Particle-laden boundary layers and singularities

The dusty-gas model for flow in dilute particle suspensions generates a singularity in particle volume fraction in a variety of viscous boundary layer problems. Such a singularity, at say $x=x_s$ along the wall, makes it impossible to continue the solution to the equations. Previously, we have found that computation of the Blasius boundary layer, with a modified equation set that permits fluid volume fraction significantly different from $1$, still leads to a velocity singularity at a slightly modified location.\footnote{{\it Foster, Duck \& Hewitt}, Bull. Amer. Phys.
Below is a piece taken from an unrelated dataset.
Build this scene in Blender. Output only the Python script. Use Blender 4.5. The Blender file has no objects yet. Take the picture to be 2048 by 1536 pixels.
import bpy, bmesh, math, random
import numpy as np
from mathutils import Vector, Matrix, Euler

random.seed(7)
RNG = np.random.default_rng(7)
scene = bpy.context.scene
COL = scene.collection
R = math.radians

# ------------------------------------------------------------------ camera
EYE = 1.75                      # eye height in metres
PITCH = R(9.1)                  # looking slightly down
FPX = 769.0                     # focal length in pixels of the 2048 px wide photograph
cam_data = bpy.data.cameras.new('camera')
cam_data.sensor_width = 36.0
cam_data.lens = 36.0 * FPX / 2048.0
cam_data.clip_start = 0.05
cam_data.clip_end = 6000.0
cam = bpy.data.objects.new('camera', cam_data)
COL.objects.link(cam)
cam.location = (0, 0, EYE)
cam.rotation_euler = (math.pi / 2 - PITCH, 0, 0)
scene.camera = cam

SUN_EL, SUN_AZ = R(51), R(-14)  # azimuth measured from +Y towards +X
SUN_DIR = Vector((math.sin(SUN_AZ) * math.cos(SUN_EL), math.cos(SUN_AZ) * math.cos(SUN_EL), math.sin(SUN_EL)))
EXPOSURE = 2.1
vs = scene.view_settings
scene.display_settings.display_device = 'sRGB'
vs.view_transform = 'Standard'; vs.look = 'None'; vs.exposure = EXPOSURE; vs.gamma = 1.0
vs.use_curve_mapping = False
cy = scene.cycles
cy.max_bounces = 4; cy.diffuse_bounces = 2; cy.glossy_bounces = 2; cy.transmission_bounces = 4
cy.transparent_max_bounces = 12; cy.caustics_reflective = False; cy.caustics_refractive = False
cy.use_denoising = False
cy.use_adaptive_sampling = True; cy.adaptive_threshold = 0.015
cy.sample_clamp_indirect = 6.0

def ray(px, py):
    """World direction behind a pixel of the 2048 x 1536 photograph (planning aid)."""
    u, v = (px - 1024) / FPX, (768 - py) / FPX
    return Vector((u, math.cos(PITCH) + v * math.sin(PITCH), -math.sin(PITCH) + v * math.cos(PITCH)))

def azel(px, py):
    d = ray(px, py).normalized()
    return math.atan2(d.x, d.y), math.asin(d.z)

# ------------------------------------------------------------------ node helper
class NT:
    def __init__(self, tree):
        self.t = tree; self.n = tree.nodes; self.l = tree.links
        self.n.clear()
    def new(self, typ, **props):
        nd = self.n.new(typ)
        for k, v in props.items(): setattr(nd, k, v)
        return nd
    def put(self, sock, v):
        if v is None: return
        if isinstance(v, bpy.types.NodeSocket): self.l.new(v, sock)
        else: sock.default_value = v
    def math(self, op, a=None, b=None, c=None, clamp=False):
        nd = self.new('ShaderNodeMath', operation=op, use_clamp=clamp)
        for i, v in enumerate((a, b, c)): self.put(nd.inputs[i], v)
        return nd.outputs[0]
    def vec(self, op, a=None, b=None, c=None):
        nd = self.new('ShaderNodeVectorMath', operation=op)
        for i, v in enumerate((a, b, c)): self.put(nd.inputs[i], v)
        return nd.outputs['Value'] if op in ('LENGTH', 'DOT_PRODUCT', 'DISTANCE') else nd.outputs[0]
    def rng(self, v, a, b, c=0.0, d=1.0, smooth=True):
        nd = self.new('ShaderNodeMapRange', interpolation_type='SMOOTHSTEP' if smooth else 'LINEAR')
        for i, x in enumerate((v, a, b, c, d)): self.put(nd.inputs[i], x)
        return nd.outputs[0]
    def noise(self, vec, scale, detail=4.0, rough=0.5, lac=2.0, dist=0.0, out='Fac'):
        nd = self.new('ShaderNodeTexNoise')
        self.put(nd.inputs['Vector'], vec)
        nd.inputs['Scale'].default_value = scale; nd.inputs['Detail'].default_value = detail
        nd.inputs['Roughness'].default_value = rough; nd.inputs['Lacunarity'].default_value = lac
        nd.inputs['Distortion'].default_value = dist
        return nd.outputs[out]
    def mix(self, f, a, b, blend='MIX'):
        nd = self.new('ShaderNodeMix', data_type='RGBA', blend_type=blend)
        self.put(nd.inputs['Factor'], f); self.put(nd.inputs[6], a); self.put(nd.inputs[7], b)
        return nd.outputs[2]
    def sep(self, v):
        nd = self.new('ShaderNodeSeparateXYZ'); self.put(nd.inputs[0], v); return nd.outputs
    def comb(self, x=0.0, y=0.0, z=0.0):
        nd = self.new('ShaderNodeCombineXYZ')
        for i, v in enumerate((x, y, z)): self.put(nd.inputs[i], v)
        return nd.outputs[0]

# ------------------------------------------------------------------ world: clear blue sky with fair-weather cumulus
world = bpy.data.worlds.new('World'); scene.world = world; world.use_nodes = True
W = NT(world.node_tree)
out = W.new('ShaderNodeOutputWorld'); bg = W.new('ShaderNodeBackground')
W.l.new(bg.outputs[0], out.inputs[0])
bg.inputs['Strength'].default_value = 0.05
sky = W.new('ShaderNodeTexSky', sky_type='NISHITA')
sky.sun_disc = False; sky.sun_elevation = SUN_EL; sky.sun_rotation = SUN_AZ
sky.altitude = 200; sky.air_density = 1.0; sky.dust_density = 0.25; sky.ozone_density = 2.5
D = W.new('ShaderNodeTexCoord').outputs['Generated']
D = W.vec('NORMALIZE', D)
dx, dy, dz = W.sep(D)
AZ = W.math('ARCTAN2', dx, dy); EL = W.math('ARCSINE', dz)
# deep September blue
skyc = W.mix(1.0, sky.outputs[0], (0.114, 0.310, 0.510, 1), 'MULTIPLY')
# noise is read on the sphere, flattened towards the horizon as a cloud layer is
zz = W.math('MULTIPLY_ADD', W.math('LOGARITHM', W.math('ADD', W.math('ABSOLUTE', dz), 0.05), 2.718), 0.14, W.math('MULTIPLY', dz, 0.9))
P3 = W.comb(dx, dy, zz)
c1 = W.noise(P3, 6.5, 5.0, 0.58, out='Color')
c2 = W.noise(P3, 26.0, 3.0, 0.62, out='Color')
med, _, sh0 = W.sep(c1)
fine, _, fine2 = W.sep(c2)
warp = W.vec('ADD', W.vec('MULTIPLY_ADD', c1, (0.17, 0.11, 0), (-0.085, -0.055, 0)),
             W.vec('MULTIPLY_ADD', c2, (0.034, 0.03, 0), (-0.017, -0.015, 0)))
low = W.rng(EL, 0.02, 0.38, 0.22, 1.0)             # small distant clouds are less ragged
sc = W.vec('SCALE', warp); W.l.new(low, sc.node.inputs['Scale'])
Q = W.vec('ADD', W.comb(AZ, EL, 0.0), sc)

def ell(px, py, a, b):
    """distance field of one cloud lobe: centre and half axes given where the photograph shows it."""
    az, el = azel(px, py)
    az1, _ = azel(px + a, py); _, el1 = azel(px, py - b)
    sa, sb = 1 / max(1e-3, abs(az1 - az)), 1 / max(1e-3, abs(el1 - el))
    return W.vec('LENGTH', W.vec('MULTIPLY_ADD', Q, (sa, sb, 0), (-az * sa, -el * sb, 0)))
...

Soc., November, 2006} Contrary to some published work, the Saffman force has not been found to mitigate the singularity for the conventional equation set, and again here, though the Saffman force does become comparable to the Stokes drag near the singularity, it alters the structure only slightly, and does not remove it. If $\alpha_o$ is the particle volume fraction of the fluid in which the boundary layer is embedded, then in certain re-scaled coordinates, the singularity occurs in a region $\alpha_o\times \alpha_o/|\log\alpha_o|$ about $x_s$, where a reduced set of equations applies. Within this region, there is a downstream-running ray from the origin on which $\alpha \equiv 1$. However, the vertical fluid and particle velocity components are unbounded on that line. On replacing the line with a solid surface of particle material, a narrow boundary layer may be inserted, in which velocity singularities are removed.